A cerveja preferida do professor era Brahma Extra, que a bebia — por mais calor que estivesse — fora do gelo. Dizia que, bebendo-a gelada, lhe causaria, no dia seguinte, artrite até na dentadura postiça. Paulino possuía outra versão: o professor bebe a cerveja quente, porque assim ninguém tem coragem de filar a bebida.
* * *
Wiltgen possuía um apartamento em Tramandaí, que pouco desfrutava. Certa vez, para um fim de semana, emprestou o apartamento ao Paulino, José Rosito, Zeca, Paulinho Vignoli e Antoninho Dias de Castro. Bem que tentaram levar o professor que, entretanto, negou-se categoricamente.
O grupo chegou a Tramandaí num sábado à tarde, primavera de 63. Depois de acomodados, à noitinha, foram na Taberna do Willy, onde beberam incontáveis cervejas, até alta madrugada. De volta ao apartamento, resolveram preparar o jantar.
De repente Paulino, sem querer, deixou cair um copo no chão, que se quebrou em pedaços, chamando a atenção de todos.

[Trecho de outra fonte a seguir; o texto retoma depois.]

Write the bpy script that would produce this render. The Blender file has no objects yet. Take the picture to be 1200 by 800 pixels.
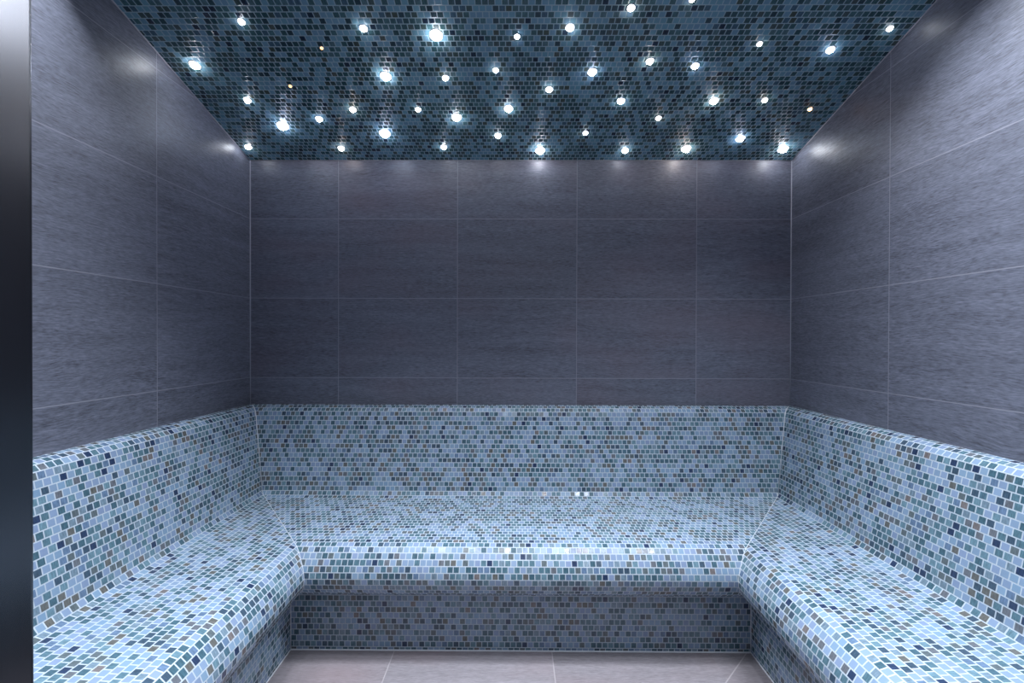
import bpy, bmesh, math, random
from mathutils import Vector, Matrix

random.seed(7)
scene = bpy.context.scene
COL = scene.collection

# ------------------------------------------------------------------ camera
FOC = 535.0                       # focal length in pixels of a 1200 px wide frame
CAM_H = 1.20
YAW, PITCH, ROLL = math.radians(.34), math.radians(.34), math.radians(.15)
fw = Vector((-math.sin(YAW)*math.cos(PITCH), math.cos(YAW)*math.cos(PITCH), -math.sin(PITCH)))
rt = Vector((math.cos(YAW), math.sin(YAW), 0))
up = rt.cross(fw)
rt2 = rt*math.cos(ROLL) + up*math.sin(ROLL)
up2 = -rt*math.sin(ROLL) + up*math.cos(ROLL)
CAM = Vector((0, 0, CAM_H))
cd = bpy.data.cameras.new('camera')
cam = bpy.data.objects.new('camera', cd)
COL.objects.link(cam)
cd.sensor_fit = 'HORIZONTAL'
cd.sensor_width = 36.0
cd.lens = 36.0*FOC/1200.0
cd.clip_start = 0.02
m3 = Matrix((rt2, up2, -fw)).transposed()
cam.matrix_world = Matrix.Translation(CAM) @ m3.to_4x4()
scene.camera = cam

def ray(px, py):
    return rt2*((px-600)/FOC) + up2*((400-py)/FOC) + fw

# ------------------------------------------------------------------ room measures (metres)
XL, XR = -1.336, 1.384            # side walls
YB, YF = 2.298, 0.46              # back wall, inner face of the front wall
ZF = -0.011                       # floor
ZC, SL = 2.096, 0.280             # ceiling height at the back wall and its rise towards the door
P = 0.0222                        # mosaic pitch
def ceil_z(y): return ZC + SL*(YB - y)

# ------------------------------------------------------------------ helpers
def link(o):
    COL.objects.link(o); return o

def mesh_obj(name, bm, mat=None, parent=None, smooth=False):
    me = bpy.data.meshes.new(name)
    bm.to_mesh(me); bm.free()
    if mat: me.materials.append(mat)
    if smooth:
        for p in me.polygons: p.use_smooth = True
    o = link(bpy.data.objects.new(name, me))
    if parent: o.parent = parent
    return o

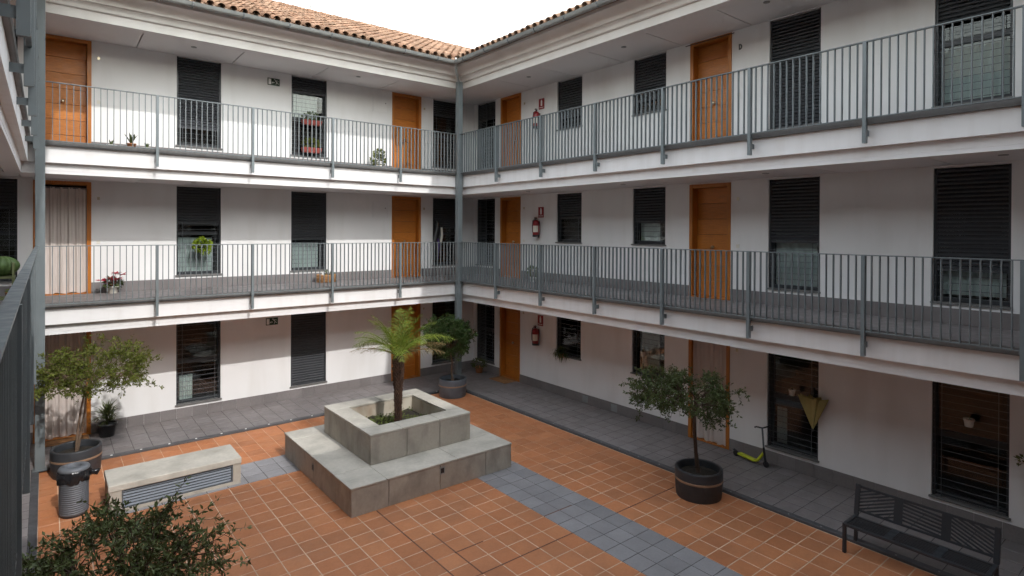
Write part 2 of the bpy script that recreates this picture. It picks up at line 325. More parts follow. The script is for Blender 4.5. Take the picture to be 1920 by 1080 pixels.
for w in 'NEWS':
    par = WINGS[w]
    build_wall(w)
    for f in FL[1:]:
        sweep(w, [(0.095, f - 0.088), (WD, f - 0.088), (WD, f), (0.095, f)], 'gallery_floor', 'gallery_floor', par)
        sweep(w, [(0.083, f - 0.092), (0.095, f - 0.092), (0.095, f + 0.004), (0.083, f + 0.004)], 'slab_edge', 'nosing', par)
        sweep(w, [(0.13, f - 0.39), (0.219, f - 0.39), (0.219, f - 0.093), (0.13, f - 0.093)], 'upper_fascia', 'fascia', par)
        sweep(w, [(0.221, f - 0.525), (BACK, f - 0.525), (BACK, f - 0.092), (0.221, f - 0.092)], 'lower_fascia', 'fascia', par)
        soffit(w, f - 0.583)
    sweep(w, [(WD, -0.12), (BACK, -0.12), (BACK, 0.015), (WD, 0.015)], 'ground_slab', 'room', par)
    # top: ceiling slab, cornice, gutter
    soffit(w, 8.20)
    sweep(w, [(0.25, 8.26), (BACK, 8.26), (BACK, 8.40), (0.25, 8.40)], 'roof_slab', 'cornice', par)
    prof = [(0.222, 8.201), (0.222, 8.372), (0.176, 8.374), (0.162, 8.384), (0.156, 8.41), (0.148, 8.435), (0.130, 8.458), (0.105, 8.474), (0.098, 8.490), (0.048, 8.492), (0.044, 8.51),
            (0.038, 8.535), (0.022, 8.562), (-0.01, 8.588), (-0.06, 8.610), (-0.12, 8.624), (-0.19, 8.632), (-0.23, 8.636), (-0.23, 8.70), (0.249, 8.70), (0.249, 8.201)]
    sweep(w, prof, 'cornice', 'cornice', par)
    gp = [(-0.30 - 0.075 * (1 - math.cos(t)) * 1.0, 8.735 - 0.085 * math.sin(t)) for t in [math.pi * k / 8 for k in range(9)]]
    gi = [(v * 0.94 - 0.0225, 8.735 - (8.735 - z) * 0.9) for v, z in reversed(gp)]
    gp[-1] = (gp[-1][0] - 0.012, gp[-1][1])
    sweep(w, gp + gi, 'gutter', 'zinc', par)
    # gutter brackets
    u0, u1 = ends(w, 0)
    u = u0 + 0.5
    gs = MB()
    for k in range(8):
        (va, za), (vb_, zb_) = gp[k], gp[k + 1]; gs.box((-0.010, min(va, vb_) - 0.004, min(za, zb_) - 0.005), (0.010, max(va, vb_) + 0.001, max(za, zb_)))
    gme = gs.mesh('gutter_bracket', 'bar', (0, 0, 0))
    if w in 'NE':
        while u < u1 - 0.3:
            o = inst('gutter_bracket', gme, par, (u, 0, 0) if w == 'N' else (0, u, 0), (0, 0, 0 if w == 'N' else -math.pi / 2)); u += 0.92
    # recessed ceiling lights
    for zc in (FL[1] - 0.575, FL[2] - 0.575, 8.208):
        for u in LIGHTS[w]:
            p = P(w, u, 0.78, zc)
            MB().lathe((p[0], p[1], p[2] - 0.012), [(0.055, 0), (0.055, 0.008), (0.04, 0.010), (0.04, 0.011)], 16).build('ceiling_light', 'zinc', par)

# ------------------------------------------------------------------ roofs
SL = 0.45; EV = -0.37; ZE = 8.775; RV = 3.8
ANG = math.atan(SL)
def rz(v): return ZE + SL * (v - EV)
def cover_tile():
    b = MB(); n = 6; vs = []; Lt = 0.44
    for y, r, dz in ((0, 0.088, 0.0), (Lt, 0.072, 0.0)):
        for rr in (r, r - 0.014):
            vs += [(rr * math.cos(math.pi * k / n), y, rr * math.sin(math.pi * k / n) + dz) for k in range(n + 1)]
    q = n + 1; fs = []
    for k in range(n):
        fs += [(k + 1, k, 2 * q + k, 2 * q + k + 1), (q + k, q + k + 1, 3 * q + k + 1, 3 * q + k), (k, k + 1, q + k + 1, q + k)]
    return b.add(vs, fs, True)
CT = cover_tile(); CTM = CT.mesh('roof_tile', 'rooftile')
ROT = {'N': 0.0, 'E': -math.pi / 2, 'W': math.pi / 2, 'S': math.pi}
PITCH, ROWX = 0.215, 0.335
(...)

Foi o suficiente para que Antoninho jogasse outro copo; José Rosito não se conteve, e pôs ao chão mais quatro ou cinco pratos seguidos por Paulinho Vignoli e Zeca que derrubaram o que havia de louça dentro da prateleira da cozinha: pratos, copos, pires, travessas.
O quebra-quebra se estendeu por todo apartamento e pelos objetos que fossem possíveis de destruição, que se quedaram no chão, em cacos. Quando parecia que tudo havia sido quebrado aparece Paulino dizendo: Aqui tem mais um pratinho…
No dia seguinte, sóbrios e incrédulos avaliaram o vandalismo que haviam praticado. E agora, quem irá dar a notícia ao Professor? — indagaram-se. O consenso foi o sorteio e a “missão” coube ao Paulino e ao José Rosito. Na segunda-feira, fim da tarde, foram ao encontro do Professor no Bar da Júlio para dar a notícia do ocorrido.
O mestre, em silêncio, tudo ouviu. Teceu apenas um comentário, em tom de desprezo, dando por findo o episódio:
— Meu bom Paulino e Rosito, ainda bem que eu não fui com vocês, porque ajudaria a quebrar aquela merda!